Can the data below be echoed back word for word?

§ §

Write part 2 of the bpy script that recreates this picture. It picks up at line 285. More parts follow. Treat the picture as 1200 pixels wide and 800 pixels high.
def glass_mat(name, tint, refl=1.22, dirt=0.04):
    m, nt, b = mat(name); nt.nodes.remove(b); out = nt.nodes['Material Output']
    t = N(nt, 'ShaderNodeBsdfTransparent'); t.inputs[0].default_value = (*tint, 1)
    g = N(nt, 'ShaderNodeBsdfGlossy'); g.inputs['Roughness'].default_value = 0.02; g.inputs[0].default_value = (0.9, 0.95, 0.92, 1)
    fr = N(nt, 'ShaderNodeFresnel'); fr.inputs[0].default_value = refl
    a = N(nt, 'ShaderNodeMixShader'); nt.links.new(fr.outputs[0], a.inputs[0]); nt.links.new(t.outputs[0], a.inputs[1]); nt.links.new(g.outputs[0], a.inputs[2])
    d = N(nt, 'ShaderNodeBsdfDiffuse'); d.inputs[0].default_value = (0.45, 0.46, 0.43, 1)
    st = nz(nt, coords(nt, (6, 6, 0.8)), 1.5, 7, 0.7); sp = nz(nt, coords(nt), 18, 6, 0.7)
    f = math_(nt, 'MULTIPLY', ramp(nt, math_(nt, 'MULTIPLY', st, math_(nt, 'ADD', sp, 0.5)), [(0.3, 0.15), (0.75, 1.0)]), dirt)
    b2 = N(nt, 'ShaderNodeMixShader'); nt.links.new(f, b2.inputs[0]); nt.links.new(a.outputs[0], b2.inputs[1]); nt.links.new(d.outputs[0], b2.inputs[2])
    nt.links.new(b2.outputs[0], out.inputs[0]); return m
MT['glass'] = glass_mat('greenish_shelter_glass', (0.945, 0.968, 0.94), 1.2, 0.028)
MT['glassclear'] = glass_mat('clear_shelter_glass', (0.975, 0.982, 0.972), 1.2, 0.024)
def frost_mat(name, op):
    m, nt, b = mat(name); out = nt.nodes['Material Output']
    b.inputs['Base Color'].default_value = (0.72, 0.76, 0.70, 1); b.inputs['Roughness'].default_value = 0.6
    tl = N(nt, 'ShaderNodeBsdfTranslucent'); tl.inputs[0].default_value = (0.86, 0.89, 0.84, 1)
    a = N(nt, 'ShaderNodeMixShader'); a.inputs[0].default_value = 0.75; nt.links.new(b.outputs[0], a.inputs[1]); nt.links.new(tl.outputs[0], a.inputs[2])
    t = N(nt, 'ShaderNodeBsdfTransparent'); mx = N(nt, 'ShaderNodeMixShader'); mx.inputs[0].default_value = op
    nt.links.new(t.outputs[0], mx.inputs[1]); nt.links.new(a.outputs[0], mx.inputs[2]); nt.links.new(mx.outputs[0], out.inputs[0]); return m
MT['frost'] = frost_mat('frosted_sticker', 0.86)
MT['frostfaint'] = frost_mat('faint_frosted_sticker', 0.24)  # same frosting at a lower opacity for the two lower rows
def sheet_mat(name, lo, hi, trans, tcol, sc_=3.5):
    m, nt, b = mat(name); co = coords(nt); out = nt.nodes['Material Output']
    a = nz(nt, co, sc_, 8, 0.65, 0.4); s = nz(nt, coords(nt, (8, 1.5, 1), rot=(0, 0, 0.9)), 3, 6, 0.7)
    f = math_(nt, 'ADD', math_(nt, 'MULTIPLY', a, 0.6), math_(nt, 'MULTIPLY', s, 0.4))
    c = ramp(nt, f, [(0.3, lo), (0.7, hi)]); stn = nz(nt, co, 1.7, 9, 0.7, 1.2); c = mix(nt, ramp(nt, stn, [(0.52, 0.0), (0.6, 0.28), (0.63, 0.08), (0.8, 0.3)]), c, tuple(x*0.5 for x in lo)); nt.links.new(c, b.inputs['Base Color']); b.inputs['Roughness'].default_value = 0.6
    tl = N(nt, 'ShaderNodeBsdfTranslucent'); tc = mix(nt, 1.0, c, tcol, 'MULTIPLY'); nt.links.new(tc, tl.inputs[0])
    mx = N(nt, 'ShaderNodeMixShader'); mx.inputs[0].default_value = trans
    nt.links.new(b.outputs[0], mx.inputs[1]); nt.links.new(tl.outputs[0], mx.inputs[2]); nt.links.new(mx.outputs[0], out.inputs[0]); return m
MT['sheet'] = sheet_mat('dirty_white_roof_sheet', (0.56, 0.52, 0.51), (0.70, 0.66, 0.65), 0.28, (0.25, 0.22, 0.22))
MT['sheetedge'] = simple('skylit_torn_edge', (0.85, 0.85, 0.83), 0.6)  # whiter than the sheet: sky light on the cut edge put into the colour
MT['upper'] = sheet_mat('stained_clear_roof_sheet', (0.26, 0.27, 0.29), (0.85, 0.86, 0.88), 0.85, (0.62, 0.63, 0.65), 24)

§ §

Result of this task:
Write part 2 of the bpy script that recreates this picture. It picks up at line 285. More parts follow. Treat the picture as 1200 pixels wide and 800 pixels high.
def glass_mat(name, tint, refl=1.22, dirt=0.04):
    m, nt, b = mat(name); nt.nodes.remove(b); out = nt.nodes['Material Output']
    t = N(nt, 'ShaderNodeBsdfTransparent'); t.inputs[0].default_value = (*tint, 1)
    g = N(nt, 'ShaderNodeBsdfGlossy'); g.inputs['Roughness'].default_value = 0.02; g.inputs[0].default_value = (0.9, 0.95, 0.92, 1)
    fr = N(nt, 'ShaderNodeFresnel'); fr.inputs[0].default_value = refl
    a = N(nt, 'ShaderNodeMixShader'); nt.links.new(fr.outputs[0], a.inputs[0]); nt.links.new(t.outputs[0], a.inputs[1]); nt.links.new(g.outputs[0], a.inputs[2])
    d = N(nt, 'ShaderNodeBsdfDiffuse'); d.inputs[0].default_value = (0.45, 0.46, 0.43, 1)
    st = nz(nt, coords(nt, (6, 6, 0.8)), 1.5, 7, 0.7); sp = nz(nt, coords(nt), 18, 6, 0.7)
    f = math_(nt, 'MULTIPLY', ramp(nt, math_(nt, 'MULTIPLY', st, math_(nt, 'ADD', sp, 0.5)), [(0.3, 0.15), (0.75, 1.0)]), dirt)
    b2 = N(nt, 'ShaderNodeMixShader'); nt.links.new(f, b2.inputs[0]); nt.links.new(a.outputs[0], b2.inputs[1]); nt.links.new(d.outputs[0], b2.inputs[2])
    nt.links.new(b2.outputs[0], out.inputs[0]); return m
MT['glass'] = glass_mat('greenish_shelter_glass', (0.945, 0.968, 0.94), 1.2, 0.028)
MT['glassclear'] = glass_mat('clear_shelter_glass', (0.975, 0.982, 0.972), 1.2, 0.024)
def frost_mat(name, op):
    m, nt, b = mat(name); out = nt.nodes['Material Output']
    b.inputs['Base Color'].default_value = (0.72, 0.76, 0.70, 1); b.inputs['Roughness'].default_value = 0.6
    tl = N(nt, 'ShaderNodeBsdfTranslucent'); tl.inputs[0].default_value = (0.86, 0.89, 0.84, 1)
    a = N(nt, 'ShaderNodeMixShader'); a.inputs[0].default_value = 0.75; nt.links.new(b.outputs[0], a.inputs[1]); nt.links.new(tl.outputs[0], a.inputs[2])
    t = N(nt, 'ShaderNodeBsdfTransparent'); mx = N(nt, 'ShaderNodeMixShader'); mx.inputs[0].default_value = op
    nt.links.new(t.outputs[0], mx.inputs[1]); nt.links.new(a.outputs[0], mx.inputs[2]); nt.links.new(mx.outputs[0], out.inputs[0]); return m
MT['frost'] = frost_mat('frosted_sticker', 0.86)
MT['frostfaint'] = frost_mat('faint_frosted_sticker', 0.24)  # same frosting at a lower opacity for the two lower rows
def sheet_mat(name, lo, hi, trans, tcol, sc_=3.5):
    m, nt, b = mat(name); co = coords(nt); out = nt.nodes['Material Output']
    a = nz(nt, co, sc_, 8, 0.65, 0.4); s = nz(nt, coords(nt, (8, 1.5, 1), rot=(0, 0, 0.9)), 3, 6, 0.7)
    f = math_(nt, 'ADD', math_(nt, 'MULTIPLY', a, 0.6), math_(nt, 'MULTIPLY', s, 0.4))
    c = ramp(nt, f, [(0.3, lo), (0.7, hi)]); stn = nz(nt, co, 1.7, 9, 0.7, 1.2); c = mix(nt, ramp(nt, stn, [(0.52, 0.0), (0.6, 0.28), (0.63, 0.08), (0.8, 0.3)]), c, tuple(x*0.5 for x in lo)); nt.links.new(c, b.inputs['Base Color']); b.inputs['Roughness'].default_value = 0.6
    tl = N(nt, 'ShaderNodeBsdfTranslucent'); tc = mix(nt, 1.0, c, tcol, 'MULTIPLY'); nt.links.new(tc, tl.inputs[0])
    mx = N(nt, 'ShaderNodeMixShader'); mx.inputs[0].default_value = trans
    nt.links.new(b.outputs[0], mx.inputs[1]); nt.links.new(tl.outputs[0], mx.inputs[2]); nt.links.new(mx.outputs[0], out.inputs[0]); return m
MT['sheet'] = sheet_mat('dirty_white_roof_sheet', (0.56, 0.52, 0.51), (0.70, 0.66, 0.65), 0.28, (0.25, 0.22, 0.22))
MT['sheetedge'] = simple('skylit_torn_edge', (0.85, 0.85, 0.83), 0.6)  # whiter than the sheet: sky light on the cut edge put into the colour
MT['upper'] = sheet_mat('stained_clear_roof_sheet', (0.26, 0.27, 0.29), (0.85, 0.86, 0.88), 0.85, (0.62, 0.63, 0.65), 24)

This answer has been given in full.